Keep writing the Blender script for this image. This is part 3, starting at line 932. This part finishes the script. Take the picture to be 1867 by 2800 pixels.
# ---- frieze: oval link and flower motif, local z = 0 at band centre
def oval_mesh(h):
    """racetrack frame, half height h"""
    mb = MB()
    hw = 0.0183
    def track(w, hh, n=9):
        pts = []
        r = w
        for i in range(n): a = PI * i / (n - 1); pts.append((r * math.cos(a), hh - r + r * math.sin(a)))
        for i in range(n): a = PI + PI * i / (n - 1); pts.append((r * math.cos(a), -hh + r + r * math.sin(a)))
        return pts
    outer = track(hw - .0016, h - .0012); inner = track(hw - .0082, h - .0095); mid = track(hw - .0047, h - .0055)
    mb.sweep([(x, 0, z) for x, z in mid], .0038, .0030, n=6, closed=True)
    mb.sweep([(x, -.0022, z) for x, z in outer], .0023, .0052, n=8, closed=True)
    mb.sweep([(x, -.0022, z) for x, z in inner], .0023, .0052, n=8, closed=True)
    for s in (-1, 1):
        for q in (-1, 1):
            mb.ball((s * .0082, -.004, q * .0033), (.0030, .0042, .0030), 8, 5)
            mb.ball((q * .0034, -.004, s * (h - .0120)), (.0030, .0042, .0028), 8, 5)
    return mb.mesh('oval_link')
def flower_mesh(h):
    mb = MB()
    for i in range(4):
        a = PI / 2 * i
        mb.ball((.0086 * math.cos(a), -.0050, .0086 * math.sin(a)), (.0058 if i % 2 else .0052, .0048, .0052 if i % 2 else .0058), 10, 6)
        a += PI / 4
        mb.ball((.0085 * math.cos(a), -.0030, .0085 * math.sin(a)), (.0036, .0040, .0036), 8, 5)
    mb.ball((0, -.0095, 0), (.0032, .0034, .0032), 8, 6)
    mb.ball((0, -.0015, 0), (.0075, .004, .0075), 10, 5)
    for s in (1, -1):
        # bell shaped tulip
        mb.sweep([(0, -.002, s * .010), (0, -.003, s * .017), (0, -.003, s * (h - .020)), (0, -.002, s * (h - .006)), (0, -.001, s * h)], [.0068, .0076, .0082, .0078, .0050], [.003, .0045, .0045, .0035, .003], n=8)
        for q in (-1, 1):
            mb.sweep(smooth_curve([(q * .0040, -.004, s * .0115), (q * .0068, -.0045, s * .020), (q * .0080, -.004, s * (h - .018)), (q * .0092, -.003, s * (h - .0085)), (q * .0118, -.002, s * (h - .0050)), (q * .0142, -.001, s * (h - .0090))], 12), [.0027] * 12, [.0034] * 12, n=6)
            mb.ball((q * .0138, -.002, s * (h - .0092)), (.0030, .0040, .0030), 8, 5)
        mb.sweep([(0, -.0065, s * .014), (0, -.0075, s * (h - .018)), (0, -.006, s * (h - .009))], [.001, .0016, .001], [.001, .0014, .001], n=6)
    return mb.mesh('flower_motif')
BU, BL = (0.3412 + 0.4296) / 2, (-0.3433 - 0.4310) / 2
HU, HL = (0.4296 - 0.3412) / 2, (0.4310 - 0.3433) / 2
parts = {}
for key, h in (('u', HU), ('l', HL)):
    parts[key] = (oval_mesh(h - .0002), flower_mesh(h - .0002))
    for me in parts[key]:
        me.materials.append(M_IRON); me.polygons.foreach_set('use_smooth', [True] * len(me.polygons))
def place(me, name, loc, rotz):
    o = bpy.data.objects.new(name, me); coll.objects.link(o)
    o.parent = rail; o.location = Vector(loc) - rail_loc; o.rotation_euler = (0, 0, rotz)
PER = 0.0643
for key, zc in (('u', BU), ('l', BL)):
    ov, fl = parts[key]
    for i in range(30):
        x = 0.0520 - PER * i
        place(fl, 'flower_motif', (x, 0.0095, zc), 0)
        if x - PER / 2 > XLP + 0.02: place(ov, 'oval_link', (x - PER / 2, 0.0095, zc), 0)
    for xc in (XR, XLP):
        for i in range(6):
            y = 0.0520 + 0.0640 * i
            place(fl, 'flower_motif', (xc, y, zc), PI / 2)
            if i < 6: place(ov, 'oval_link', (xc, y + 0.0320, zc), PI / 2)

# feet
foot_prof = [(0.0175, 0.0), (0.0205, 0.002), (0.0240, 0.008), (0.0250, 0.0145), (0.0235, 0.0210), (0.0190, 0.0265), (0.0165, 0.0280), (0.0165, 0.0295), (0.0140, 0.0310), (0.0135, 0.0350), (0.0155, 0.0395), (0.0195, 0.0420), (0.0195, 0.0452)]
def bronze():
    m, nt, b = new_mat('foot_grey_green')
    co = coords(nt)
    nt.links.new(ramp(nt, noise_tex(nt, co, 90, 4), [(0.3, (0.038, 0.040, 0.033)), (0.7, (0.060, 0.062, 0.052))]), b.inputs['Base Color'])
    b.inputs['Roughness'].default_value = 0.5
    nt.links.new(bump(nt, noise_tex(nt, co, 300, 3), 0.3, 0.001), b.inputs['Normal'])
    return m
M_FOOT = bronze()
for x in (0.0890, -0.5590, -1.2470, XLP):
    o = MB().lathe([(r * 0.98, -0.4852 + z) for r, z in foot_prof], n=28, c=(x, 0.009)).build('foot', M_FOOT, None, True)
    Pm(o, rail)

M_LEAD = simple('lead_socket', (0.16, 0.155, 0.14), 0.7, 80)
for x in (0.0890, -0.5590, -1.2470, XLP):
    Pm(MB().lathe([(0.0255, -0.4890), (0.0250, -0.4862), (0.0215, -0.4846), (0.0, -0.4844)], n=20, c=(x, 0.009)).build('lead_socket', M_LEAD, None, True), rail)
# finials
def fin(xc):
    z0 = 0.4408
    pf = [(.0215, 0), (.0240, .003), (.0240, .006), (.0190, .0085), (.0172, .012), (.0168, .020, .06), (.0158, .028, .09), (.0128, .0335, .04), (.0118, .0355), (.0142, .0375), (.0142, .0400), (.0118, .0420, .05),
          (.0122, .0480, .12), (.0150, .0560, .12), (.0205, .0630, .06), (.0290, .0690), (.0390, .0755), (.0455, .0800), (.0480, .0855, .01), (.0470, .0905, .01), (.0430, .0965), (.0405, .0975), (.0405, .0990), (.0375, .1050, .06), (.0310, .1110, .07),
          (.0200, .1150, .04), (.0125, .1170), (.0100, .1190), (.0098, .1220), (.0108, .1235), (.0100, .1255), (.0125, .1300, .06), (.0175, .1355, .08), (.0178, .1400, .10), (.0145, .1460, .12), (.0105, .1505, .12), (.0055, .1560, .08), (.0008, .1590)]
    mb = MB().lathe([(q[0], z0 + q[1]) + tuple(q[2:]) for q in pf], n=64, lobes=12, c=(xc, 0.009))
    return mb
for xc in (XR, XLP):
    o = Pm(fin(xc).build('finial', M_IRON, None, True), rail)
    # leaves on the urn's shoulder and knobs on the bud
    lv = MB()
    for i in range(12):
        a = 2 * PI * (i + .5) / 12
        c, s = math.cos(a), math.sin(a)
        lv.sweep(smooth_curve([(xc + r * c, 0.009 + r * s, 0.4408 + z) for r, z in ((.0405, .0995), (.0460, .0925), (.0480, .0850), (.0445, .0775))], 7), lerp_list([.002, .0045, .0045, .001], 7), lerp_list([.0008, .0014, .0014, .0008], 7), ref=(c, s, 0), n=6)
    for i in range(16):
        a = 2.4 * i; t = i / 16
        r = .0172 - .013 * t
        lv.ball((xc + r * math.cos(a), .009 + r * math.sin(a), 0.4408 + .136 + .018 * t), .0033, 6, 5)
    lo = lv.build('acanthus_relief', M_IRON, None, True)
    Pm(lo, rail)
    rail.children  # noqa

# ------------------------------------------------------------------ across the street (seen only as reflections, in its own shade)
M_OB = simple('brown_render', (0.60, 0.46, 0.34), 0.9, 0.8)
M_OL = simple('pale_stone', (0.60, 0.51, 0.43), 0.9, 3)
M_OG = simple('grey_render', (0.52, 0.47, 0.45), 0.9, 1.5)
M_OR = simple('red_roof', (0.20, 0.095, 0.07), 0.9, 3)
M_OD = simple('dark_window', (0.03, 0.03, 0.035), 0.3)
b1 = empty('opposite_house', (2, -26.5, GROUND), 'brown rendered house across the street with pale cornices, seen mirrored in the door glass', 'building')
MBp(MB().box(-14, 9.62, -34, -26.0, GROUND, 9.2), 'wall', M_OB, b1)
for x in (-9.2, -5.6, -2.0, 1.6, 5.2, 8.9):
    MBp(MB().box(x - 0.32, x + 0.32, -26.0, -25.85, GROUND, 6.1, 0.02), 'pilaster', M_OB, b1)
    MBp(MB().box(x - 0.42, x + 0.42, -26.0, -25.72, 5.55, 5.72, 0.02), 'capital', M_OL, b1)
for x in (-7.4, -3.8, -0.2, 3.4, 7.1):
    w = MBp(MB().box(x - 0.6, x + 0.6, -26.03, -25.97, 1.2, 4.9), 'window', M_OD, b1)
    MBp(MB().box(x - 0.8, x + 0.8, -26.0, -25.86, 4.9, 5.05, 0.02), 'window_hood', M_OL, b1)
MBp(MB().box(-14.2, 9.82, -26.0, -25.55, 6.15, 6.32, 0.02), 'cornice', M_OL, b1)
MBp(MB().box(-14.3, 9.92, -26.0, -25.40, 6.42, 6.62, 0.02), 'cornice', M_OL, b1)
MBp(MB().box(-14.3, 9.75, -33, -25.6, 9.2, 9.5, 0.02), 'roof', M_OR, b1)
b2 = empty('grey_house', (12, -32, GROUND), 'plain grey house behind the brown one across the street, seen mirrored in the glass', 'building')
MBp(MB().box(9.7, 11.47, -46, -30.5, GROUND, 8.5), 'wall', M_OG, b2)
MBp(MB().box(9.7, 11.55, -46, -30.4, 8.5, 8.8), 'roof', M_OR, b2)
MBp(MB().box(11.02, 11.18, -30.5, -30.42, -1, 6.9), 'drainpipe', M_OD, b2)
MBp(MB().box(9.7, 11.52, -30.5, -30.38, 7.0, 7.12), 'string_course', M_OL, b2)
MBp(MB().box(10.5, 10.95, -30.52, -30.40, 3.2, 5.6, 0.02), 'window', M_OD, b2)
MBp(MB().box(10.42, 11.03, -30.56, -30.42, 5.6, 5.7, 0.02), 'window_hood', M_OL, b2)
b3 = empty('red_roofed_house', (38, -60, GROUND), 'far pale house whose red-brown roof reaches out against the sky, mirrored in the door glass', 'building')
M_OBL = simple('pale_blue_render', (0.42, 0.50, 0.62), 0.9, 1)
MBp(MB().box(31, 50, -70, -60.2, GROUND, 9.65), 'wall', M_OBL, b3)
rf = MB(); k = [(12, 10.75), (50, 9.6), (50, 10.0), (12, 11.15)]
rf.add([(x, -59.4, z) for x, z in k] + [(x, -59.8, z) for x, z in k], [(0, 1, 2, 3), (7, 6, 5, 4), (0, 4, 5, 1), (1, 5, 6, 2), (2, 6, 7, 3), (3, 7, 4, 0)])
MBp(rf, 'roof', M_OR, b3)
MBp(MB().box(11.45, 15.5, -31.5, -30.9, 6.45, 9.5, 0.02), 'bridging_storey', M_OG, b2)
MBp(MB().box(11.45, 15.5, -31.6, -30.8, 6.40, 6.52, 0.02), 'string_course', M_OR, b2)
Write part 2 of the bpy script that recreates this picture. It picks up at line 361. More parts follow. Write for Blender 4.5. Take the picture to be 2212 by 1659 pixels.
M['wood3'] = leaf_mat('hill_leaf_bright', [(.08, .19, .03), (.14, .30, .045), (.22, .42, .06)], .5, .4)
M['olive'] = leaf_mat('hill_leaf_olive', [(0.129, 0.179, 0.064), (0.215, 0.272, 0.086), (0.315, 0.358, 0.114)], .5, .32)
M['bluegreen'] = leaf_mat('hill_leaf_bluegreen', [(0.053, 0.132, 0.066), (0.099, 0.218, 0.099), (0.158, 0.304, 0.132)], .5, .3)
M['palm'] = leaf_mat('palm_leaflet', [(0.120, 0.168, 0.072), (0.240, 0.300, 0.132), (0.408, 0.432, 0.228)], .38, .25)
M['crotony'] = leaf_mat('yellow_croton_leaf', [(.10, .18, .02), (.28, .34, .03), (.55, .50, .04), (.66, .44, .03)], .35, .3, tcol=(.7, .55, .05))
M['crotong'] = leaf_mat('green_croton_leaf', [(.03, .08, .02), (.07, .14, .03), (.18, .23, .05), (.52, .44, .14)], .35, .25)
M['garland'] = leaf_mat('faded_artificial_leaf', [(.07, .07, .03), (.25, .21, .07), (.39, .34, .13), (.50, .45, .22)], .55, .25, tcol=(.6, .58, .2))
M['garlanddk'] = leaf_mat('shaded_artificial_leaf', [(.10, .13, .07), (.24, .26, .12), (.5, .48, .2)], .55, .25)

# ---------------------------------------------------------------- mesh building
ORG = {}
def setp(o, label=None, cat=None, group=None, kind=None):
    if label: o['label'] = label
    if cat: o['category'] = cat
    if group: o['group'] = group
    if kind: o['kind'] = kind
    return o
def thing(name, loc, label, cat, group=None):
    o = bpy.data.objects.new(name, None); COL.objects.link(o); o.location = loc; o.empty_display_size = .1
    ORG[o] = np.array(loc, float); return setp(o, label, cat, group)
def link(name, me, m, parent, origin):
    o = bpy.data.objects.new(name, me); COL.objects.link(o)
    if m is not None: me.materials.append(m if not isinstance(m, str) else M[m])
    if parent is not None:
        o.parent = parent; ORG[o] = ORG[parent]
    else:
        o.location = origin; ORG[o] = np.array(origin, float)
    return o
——
Search the entries for the word "pixels", then gather every line that has it.

Keep writing the Blender script for this image. This is part 3, starting at line 932. This part finishes the script. Take the picture to be 1867 by 2800 pixels.
Write part 2 of the bpy script that recreates this picture. It picks up at line 361. More parts follow. Write for Blender 4.5. Take the picture to be 2212 by 1659 pixels.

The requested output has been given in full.